↓

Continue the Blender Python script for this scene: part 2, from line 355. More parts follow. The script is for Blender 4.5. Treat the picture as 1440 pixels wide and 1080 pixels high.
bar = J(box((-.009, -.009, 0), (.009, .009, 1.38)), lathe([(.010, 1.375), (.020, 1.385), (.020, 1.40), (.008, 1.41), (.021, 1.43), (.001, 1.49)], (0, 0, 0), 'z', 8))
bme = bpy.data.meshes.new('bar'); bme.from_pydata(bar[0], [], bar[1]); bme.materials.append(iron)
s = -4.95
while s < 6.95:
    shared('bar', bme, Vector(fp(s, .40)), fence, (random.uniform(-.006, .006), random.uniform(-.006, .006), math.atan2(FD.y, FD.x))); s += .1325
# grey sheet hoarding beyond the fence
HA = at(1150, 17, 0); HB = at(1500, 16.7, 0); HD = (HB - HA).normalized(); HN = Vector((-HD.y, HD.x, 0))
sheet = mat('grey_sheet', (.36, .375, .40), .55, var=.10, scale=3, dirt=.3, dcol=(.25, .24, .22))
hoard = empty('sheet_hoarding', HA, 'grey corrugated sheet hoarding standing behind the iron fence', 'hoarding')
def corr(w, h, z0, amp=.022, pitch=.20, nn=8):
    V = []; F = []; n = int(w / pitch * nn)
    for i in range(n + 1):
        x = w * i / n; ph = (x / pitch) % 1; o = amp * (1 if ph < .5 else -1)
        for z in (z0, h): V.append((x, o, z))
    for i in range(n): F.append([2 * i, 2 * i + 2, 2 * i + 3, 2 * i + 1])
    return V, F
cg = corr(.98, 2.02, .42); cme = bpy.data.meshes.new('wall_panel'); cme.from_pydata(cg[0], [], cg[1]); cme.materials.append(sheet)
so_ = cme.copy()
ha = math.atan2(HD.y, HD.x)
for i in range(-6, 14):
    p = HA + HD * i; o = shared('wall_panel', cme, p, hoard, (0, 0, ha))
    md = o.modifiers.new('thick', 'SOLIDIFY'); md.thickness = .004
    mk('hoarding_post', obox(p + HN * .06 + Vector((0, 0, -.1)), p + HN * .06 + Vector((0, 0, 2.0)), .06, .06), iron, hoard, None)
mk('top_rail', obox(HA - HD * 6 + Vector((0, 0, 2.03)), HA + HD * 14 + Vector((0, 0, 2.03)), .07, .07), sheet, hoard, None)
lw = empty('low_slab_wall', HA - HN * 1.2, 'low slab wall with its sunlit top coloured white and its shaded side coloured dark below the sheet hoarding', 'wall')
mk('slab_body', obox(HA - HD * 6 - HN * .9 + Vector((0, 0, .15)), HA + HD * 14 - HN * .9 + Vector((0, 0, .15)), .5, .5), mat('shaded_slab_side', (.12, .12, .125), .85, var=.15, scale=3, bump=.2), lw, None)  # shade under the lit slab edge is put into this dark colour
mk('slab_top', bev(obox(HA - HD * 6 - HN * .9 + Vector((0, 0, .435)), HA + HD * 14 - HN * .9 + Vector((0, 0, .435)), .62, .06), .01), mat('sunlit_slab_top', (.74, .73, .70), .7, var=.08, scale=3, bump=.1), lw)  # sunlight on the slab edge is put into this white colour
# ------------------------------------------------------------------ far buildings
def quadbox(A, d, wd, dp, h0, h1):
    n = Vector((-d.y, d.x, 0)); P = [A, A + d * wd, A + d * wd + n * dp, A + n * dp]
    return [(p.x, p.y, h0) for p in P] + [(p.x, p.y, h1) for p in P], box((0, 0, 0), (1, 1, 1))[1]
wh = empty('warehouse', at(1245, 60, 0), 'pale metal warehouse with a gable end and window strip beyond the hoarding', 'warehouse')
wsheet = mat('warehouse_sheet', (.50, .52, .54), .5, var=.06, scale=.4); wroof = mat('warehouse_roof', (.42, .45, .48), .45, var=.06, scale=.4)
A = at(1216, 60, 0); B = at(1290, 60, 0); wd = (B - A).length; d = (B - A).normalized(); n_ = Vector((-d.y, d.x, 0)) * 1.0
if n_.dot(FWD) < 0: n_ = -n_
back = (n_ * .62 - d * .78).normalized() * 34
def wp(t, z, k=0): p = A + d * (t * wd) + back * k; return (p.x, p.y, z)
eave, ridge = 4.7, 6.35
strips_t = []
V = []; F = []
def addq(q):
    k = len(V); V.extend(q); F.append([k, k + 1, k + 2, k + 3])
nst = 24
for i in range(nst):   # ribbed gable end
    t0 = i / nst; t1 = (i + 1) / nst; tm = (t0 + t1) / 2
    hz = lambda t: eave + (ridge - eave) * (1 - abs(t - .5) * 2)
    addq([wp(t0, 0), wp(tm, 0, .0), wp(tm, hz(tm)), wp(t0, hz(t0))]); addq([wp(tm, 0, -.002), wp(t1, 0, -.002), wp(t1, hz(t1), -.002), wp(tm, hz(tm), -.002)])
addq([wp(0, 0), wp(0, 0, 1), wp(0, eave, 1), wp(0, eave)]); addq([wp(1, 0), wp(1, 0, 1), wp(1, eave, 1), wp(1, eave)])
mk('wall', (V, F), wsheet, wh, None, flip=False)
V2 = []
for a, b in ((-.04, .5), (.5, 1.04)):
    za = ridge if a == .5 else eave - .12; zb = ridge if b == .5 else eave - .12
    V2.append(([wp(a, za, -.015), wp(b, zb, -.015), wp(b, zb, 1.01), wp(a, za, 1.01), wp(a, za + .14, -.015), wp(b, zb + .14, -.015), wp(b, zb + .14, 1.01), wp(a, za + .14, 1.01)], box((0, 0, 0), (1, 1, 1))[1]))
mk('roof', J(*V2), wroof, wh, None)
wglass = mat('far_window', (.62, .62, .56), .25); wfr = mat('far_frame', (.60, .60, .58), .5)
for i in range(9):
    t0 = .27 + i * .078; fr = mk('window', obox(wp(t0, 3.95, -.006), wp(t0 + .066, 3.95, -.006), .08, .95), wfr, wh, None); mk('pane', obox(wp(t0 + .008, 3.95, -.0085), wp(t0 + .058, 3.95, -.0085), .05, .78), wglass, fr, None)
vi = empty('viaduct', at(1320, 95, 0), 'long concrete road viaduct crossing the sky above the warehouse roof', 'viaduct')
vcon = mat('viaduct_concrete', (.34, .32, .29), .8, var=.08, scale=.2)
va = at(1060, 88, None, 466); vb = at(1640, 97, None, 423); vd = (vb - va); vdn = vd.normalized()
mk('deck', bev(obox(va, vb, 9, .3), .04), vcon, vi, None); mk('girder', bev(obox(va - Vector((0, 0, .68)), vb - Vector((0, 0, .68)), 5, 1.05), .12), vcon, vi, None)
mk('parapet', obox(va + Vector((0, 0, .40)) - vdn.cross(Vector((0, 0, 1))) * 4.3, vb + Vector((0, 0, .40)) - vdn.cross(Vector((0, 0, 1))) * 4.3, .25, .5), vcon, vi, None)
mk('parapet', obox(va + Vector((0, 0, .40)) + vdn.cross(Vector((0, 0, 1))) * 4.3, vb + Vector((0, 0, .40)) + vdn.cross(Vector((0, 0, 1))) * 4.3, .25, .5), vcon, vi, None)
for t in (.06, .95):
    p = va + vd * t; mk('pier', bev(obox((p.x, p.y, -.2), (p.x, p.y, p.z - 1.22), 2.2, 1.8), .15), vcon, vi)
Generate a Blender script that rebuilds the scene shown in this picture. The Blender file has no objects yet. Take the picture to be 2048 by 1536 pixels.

↑

Recopy the entries above exactly, with every line included.

ANSWER
Continue the Blender Python script for this scene: part 2, from line 355. More parts follow. The script is for Blender 4.5. Treat the picture as 1440 pixels wide and 1080 pixels high.
bar = J(box((-.009, -.009, 0), (.009, .009, 1.38)), lathe([(.010, 1.375), (.020, 1.385), (.020, 1.40), (.008, 1.41), (.021, 1.43), (.001, 1.49)], (0, 0, 0), 'z', 8))
bme = bpy.data.meshes.new('bar'); bme.from_pydata(bar[0], [], bar[1]); bme.materials.append(iron)
s = -4.95
while s < 6.95:
    shared('bar', bme, Vector(fp(s, .40)), fence, (random.uniform(-.006, .006), random.uniform(-.006, .006), math.atan2(FD.y, FD.x))); s += .1325
# grey sheet hoarding beyond the fence
HA = at(1150, 17, 0); HB = at(1500, 16.7, 0); HD = (HB - HA).normalized(); HN = Vector((-HD.y, HD.x, 0))
sheet = mat('grey_sheet', (.36, .375, .40), .55, var=.10, scale=3, dirt=.3, dcol=(.25, .24, .22))
hoard = empty('sheet_hoarding', HA, 'grey corrugated sheet hoarding standing behind the iron fence', 'hoarding')
def corr(w, h, z0, amp=.022, pitch=.20, nn=8):
    V = []; F = []; n = int(w / pitch * nn)
    for i in range(n + 1):
        x = w * i / n; ph = (x / pitch) % 1; o = amp * (1 if ph < .5 else -1)
        for z in (z0, h): V.append((x, o, z))
    for i in range(n): F.append([2 * i, 2 * i + 2, 2 * i + 3, 2 * i + 1])
    return V, F
cg = corr(.98, 2.02, .42); cme = bpy.data.meshes.new('wall_panel'); cme.from_pydata(cg[0], [], cg[1]); cme.materials.append(sheet)
so_ = cme.copy()
ha = math.atan2(HD.y, HD.x)
for i in range(-6, 14):
    p = HA + HD * i; o = shared('wall_panel', cme, p, hoard, (0, 0, ha))
    md = o.modifiers.new('thick', 'SOLIDIFY'); md.thickness = .004
    mk('hoarding_post', obox(p + HN * .06 + Vector((0, 0, -.1)), p + HN * .06 + Vector((0, 0, 2.0)), .06, .06), iron, hoard, None)
mk('top_rail', obox(HA - HD * 6 + Vector((0, 0, 2.03)), HA + HD * 14 + Vector((0, 0, 2.03)), .07, .07), sheet, hoard, None)
lw = empty('low_slab_wall', HA - HN * 1.2, 'low slab wall with its sunlit top coloured white and its shaded side coloured dark below the sheet hoarding', 'wall')
mk('slab_body', obox(HA - HD * 6 - HN * .9 + Vector((0, 0, .15)), HA + HD * 14 - HN * .9 + Vector((0, 0, .15)), .5, .5), mat('shaded_slab_side', (.12, .12, .125), .85, var=.15, scale=3, bump=.2), lw, None)  # shade under the lit slab edge is put into this dark colour
mk('slab_top', bev(obox(HA - HD * 6 - HN * .9 + Vector((0, 0, .435)), HA + HD * 14 - HN * .9 + Vector((0, 0, .435)), .62, .06), .01), mat('sunlit_slab_top', (.74, .73, .70), .7, var=.08, scale=3, bump=.1), lw)  # sunlight on the slab edge is put into this white colour
# ------------------------------------------------------------------ far buildings
def quadbox(A, d, wd, dp, h0, h1):
    n = Vector((-d.y, d.x, 0)); P = [A, A + d * wd, A + d * wd + n * dp, A + n * dp]
    return [(p.x, p.y, h0) for p in P] + [(p.x, p.y, h1) for p in P], box((0, 0, 0), (1, 1, 1))[1]
wh = empty('warehouse', at(1245, 60, 0), 'pale metal warehouse with a gable end and window strip beyond the hoarding', 'warehouse')
wsheet = mat('warehouse_sheet', (.50, .52, .54), .5, var=.06, scale=.4); wroof = mat('warehouse_roof', (.42, .45, .48), .45, var=.06, scale=.4)
A = at(1216, 60, 0); B = at(1290, 60, 0); wd = (B - A).length; d = (B - A).normalized(); n_ = Vector((-d.y, d.x, 0)) * 1.0
if n_.dot(FWD) < 0: n_ = -n_
back = (n_ * .62 - d * .78).normalized() * 34
def wp(t, z, k=0): p = A + d * (t * wd) + back * k; return (p.x, p.y, z)
eave, ridge = 4.7, 6.35
strips_t = []
V = []; F = []
def addq(q):
    k = len(V); V.extend(q); F.append([k, k + 1, k + 2, k + 3])
nst = 24
for i in range(nst):   # ribbed gable end
    t0 = i / nst; t1 = (i + 1) / nst; tm = (t0 + t1) / 2
    hz = lambda t: eave + (ridge - eave) * (1 - abs(t - .5) * 2)
    addq([wp(t0, 0), wp(tm, 0, .0), wp(tm, hz(tm)), wp(t0, hz(t0))]); addq([wp(tm, 0, -.002), wp(t1, 0, -.002), wp(t1, hz(t1), -.002), wp(tm, hz(tm), -.002)])
addq([wp(0, 0), wp(0, 0, 1), wp(0, eave, 1), wp(0, eave)]); addq([wp(1, 0), wp(1, 0, 1), wp(1, eave, 1), wp(1, eave)])
mk('wall', (V, F), wsheet, wh, None, flip=False)
V2 = []
for a, b in ((-.04, .5), (.5, 1.04)):
    za = ridge if a == .5 else eave - .12; zb = ridge if b == .5 else eave - .12
    V2.append(([wp(a, za, -.015), wp(b, zb, -.015), wp(b, zb, 1.01), wp(a, za, 1.01), wp(a, za + .14, -.015), wp(b, zb + .14, -.015), wp(b, zb + .14, 1.01), wp(a, za + .14, 1.01)], box((0, 0, 0), (1, 1, 1))[1]))
mk('roof', J(*V2), wroof, wh, None)
wglass = mat('far_window', (.62, .62, .56), .25); wfr = mat('far_frame', (.60, .60, .58), .5)
for i in range(9):
    t0 = .27 + i * .078; fr = mk('window', obox(wp(t0, 3.95, -.006), wp(t0 + .066, 3.95, -.006), .08, .95), wfr, wh, None); mk('pane', obox(wp(t0 + .008, 3.95, -.0085), wp(t0 + .058, 3.95, -.0085), .05, .78), wglass, fr, None)
vi = empty('viaduct', at(1320, 95, 0), 'long concrete road viaduct crossing the sky above the warehouse roof', 'viaduct')
vcon = mat('viaduct_concrete', (.34, .32, .29), .8, var=.08, scale=.2)
va = at(1060, 88, None, 466); vb = at(1640, 97, None, 423); vd = (vb - va); vdn = vd.normalized()
mk('deck', bev(obox(va, vb, 9, .3), .04), vcon, vi, None); mk('girder', bev(obox(va - Vector((0, 0, .68)), vb - Vector((0, 0, .68)), 5, 1.05), .12), vcon, vi, None)
mk('parapet', obox(va + Vector((0, 0, .40)) - vdn.cross(Vector((0, 0, 1))) * 4.3, vb + Vector((0, 0, .40)) - vdn.cross(Vector((0, 0, 1))) * 4.3, .25, .5), vcon, vi, None)
mk('parapet', obox(va + Vector((0, 0, .40)) + vdn.cross(Vector((0, 0, 1))) * 4.3, vb + Vector((0, 0, .40)) + vdn.cross(Vector((0, 0, 1))) * 4.3, .25, .5), vcon, vi, None)
for t in (.06, .95):
    p = va + vd * t; mk('pier', bev(obox((p.x, p.y, -.2), (p.x, p.y, p.z - 1.22), 2.2, 1.8), .15), vcon, vi)
Generate a Blender script that rebuilds the scene shown in this picture. The Blender file has no objects yet. Take the picture to be 2048 by 1536 pixels.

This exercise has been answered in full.